Sonntag, Mai 21, 2006

Aber nur bis zur Abendschau (2)

Teil 1: Aber nur bis zur Abendschau (1)

Etwa zweihundert Meter weiter die Strasse hoch verlief die Bahnlinie. Der kleine, zweigleisige Bahnhof lag nochmal gute 400 Meter weiter. Die Züge verkehrten hier allenfalls im Abstand von 2-3 Stunden und an den Krach der ein- und ausfahrenden Züge hatte ich mich gewöhnt.

Damals noch pünktlich um 17:00 Uhr kam der "Arbeiterzug". So nannten die Leute im Ort die Verbindung für Pendler. Für mich war das immer ein Zeichen, mich vom Spielplatz über die Wiese auf den Weg nach Hause zu machen. Essenzeit. Am liebsten ein Stück Fleischkäse, etwas Senf, ein Stück Gurke - dazu Brot mit dick Butter bestrichen und ein Glas Milch.

Wir wohnten im ersten Stock eines Dreifamilienhauses. Nebenan war eine Gaststätte die in den 70ern "ODEON" hieß. Gut möglich, dass meine Musikalität in diesen frühen Jahren durch die allabendliche laute Discomusik beeinflußt wurde. Später wurde daraus ein türkisches Lokal, in dem zu jeder Tages- und Nachtzeit Backgammon gespielt und dazu Tee getrunken wurde.
Ruhiger war es dadurch aber dennoch nicht geworden.

Im zweiten Stock über diesem Lokal lebte mein türkischer Freund mit seiner Familie. Sie bewohnten eine kleine 3-Zimmer-Wohnung, die nur über eine alte, knarrende Holztreppe erreicht werden konnte. Die Mutter von 3 Kindern hatte es nicht leicht und der Vater verdiente den spärlichen Unterhalt durch Schichtarbeiten.
Ich war selten aber gerne zu Gast dort, obwohl es meine Oma wohl nicht so gerne hatte. Draußen spielen ja - in die Wohnung eher nein. Immerhin war sie tolerant genug, es mir nicht zu verbieten.
In anderen Familien wäre ein solches Verbot sicherlich nicht unüblich gewesen.

Ein anderer Freund aus Kindergartenzeiten, mit dem ich später auch die Schulbank drückte war Uwe H.
Seine Eltern hatten ein Schuhgeschäft und waren die letzten echten Schuhmacher im Ort. Neben dem Verkauf von modischem Chic wurden auch kaputte oder verschlissene Modelle wieder auf Vordermann gebracht. Im Keller, direkt neben der Waschküche, war die Reparaturwerkstatt. Es roch nach Leim und an den Wänden hingen Schuhspanner, Holzvolagen und Werkzeuge in allen Größen und Formen.

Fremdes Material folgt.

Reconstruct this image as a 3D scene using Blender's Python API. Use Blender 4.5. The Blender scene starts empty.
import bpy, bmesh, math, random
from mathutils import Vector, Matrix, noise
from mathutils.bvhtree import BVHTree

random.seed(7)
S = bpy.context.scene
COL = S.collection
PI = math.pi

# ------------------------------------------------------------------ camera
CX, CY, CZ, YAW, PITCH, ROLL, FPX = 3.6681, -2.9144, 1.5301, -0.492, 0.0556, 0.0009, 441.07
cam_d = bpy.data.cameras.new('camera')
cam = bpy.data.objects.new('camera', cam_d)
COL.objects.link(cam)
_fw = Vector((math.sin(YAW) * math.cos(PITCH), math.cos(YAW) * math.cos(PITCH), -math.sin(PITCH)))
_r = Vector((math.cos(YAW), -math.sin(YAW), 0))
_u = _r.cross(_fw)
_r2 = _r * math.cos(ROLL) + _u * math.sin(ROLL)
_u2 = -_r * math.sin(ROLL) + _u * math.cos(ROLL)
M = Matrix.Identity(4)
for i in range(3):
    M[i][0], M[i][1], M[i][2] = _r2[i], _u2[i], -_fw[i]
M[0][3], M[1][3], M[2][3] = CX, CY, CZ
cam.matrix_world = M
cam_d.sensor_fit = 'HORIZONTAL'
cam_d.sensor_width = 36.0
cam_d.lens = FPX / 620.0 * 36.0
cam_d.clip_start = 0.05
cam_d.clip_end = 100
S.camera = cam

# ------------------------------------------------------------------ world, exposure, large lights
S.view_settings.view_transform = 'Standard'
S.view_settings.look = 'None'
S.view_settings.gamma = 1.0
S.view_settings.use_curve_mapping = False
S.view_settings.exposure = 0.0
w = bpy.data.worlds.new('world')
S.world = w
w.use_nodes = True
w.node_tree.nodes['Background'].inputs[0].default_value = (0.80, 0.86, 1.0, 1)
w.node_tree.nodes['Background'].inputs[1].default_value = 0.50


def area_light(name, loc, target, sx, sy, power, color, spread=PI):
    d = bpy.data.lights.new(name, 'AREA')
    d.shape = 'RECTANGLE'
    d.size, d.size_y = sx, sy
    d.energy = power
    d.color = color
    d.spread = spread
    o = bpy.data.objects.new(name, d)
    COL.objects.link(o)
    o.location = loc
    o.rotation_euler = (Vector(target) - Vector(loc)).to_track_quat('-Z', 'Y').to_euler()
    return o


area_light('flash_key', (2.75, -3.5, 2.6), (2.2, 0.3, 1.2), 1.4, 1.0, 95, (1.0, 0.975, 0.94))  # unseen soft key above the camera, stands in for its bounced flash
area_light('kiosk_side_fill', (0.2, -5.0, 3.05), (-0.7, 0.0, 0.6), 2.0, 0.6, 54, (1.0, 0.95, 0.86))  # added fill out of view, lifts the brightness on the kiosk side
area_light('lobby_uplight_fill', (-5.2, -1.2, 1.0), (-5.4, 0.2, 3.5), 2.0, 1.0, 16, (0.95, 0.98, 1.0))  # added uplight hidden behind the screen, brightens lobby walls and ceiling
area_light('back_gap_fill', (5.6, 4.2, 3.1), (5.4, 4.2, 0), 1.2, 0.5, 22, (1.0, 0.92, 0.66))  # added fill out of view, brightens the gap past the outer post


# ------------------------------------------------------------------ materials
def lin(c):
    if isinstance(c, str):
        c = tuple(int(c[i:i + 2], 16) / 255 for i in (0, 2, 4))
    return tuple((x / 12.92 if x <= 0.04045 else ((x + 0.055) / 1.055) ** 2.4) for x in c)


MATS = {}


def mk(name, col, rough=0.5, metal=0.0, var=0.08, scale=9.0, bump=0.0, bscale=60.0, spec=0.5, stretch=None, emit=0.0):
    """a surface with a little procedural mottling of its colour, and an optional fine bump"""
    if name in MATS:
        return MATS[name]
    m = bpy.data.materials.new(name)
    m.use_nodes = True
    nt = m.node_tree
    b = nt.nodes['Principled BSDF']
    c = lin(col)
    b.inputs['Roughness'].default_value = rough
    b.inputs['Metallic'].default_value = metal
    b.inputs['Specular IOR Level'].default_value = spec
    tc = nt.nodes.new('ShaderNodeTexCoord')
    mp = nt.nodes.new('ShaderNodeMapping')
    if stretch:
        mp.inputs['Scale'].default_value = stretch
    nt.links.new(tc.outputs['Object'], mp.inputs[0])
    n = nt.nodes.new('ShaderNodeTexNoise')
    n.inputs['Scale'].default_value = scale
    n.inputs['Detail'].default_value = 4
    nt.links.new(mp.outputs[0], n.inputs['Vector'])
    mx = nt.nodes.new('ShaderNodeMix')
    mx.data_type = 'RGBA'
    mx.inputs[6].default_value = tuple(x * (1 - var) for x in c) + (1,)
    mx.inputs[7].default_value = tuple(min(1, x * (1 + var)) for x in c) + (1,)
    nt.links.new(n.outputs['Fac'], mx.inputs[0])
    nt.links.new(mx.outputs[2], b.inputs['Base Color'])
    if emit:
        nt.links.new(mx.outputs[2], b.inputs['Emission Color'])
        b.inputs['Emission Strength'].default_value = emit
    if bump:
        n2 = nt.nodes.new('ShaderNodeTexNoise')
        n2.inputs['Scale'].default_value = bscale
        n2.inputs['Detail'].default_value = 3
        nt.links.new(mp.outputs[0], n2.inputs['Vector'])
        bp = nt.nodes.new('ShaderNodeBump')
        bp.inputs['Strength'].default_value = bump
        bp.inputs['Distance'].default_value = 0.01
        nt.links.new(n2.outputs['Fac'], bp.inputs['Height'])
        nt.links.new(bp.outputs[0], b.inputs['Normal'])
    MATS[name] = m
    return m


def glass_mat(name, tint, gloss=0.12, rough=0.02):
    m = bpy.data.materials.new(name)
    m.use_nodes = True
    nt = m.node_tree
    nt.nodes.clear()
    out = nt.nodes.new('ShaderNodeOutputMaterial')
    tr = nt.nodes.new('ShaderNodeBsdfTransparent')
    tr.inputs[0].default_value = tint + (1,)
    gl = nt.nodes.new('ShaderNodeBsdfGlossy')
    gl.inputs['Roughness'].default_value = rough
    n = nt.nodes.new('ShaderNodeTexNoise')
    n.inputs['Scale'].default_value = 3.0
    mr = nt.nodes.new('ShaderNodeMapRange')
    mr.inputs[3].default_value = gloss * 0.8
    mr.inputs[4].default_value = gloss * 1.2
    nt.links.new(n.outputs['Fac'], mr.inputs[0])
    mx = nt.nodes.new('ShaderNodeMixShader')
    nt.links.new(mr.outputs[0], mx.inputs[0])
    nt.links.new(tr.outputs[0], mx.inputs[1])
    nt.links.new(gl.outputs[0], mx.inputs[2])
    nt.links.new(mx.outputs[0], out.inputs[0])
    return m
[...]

Mit Uwe verbrachte ich sehr viel Zeit, was meiner Oma auch sehr recht war. Das waren ja auch anständige Leute und somit ein guter Umgang für mich.
Darauf hatte sie viel Wert gelegt.

Das größte war aber für mich, wenn Uwe´s Eltern mich fragten, ob ich mitfahren wollte in ihr Wochenendhaus.
Am Samstagnachmittag fuhren wir - eine halbe Autostunde entfernt - zu ihrem Grundstück mit Swimmingpool und Häuschen. Weil der Garten so groß war, hatte Uwe´s Vater einen kleinen Traktor mit Mähwerk und Fangsack angeschafft. Mit dem konnten wir den ganzen Nachmittag herumfahren und dabei den Rasen stutzen. Anschließend hatten wir mächtig Spass bei der verdienten Abkühlung im Pool.

Bevor es abends wieder nach Hause ging, wurde noch Abendbrot gegessen.
Und obwohl Familie H. das Brot beim selben Bäcker wie wir gekauft hatte, verdrückte ich bei Uwe´s Familie drei bis vier Scheiben ganz locker.
Zu Hause schaffte ich gerade mal eine - mit viel Anstrengung noch eine zweite.

Klasse an den Ausflügen mit Uwe war, dass es auch mal später werden konnte, als nur bis zur Abendschau.
Schließlich wurde ich ja mit dem Auto nach Hause gebracht - und meine Oma stand wie immer am Fenster und wartete.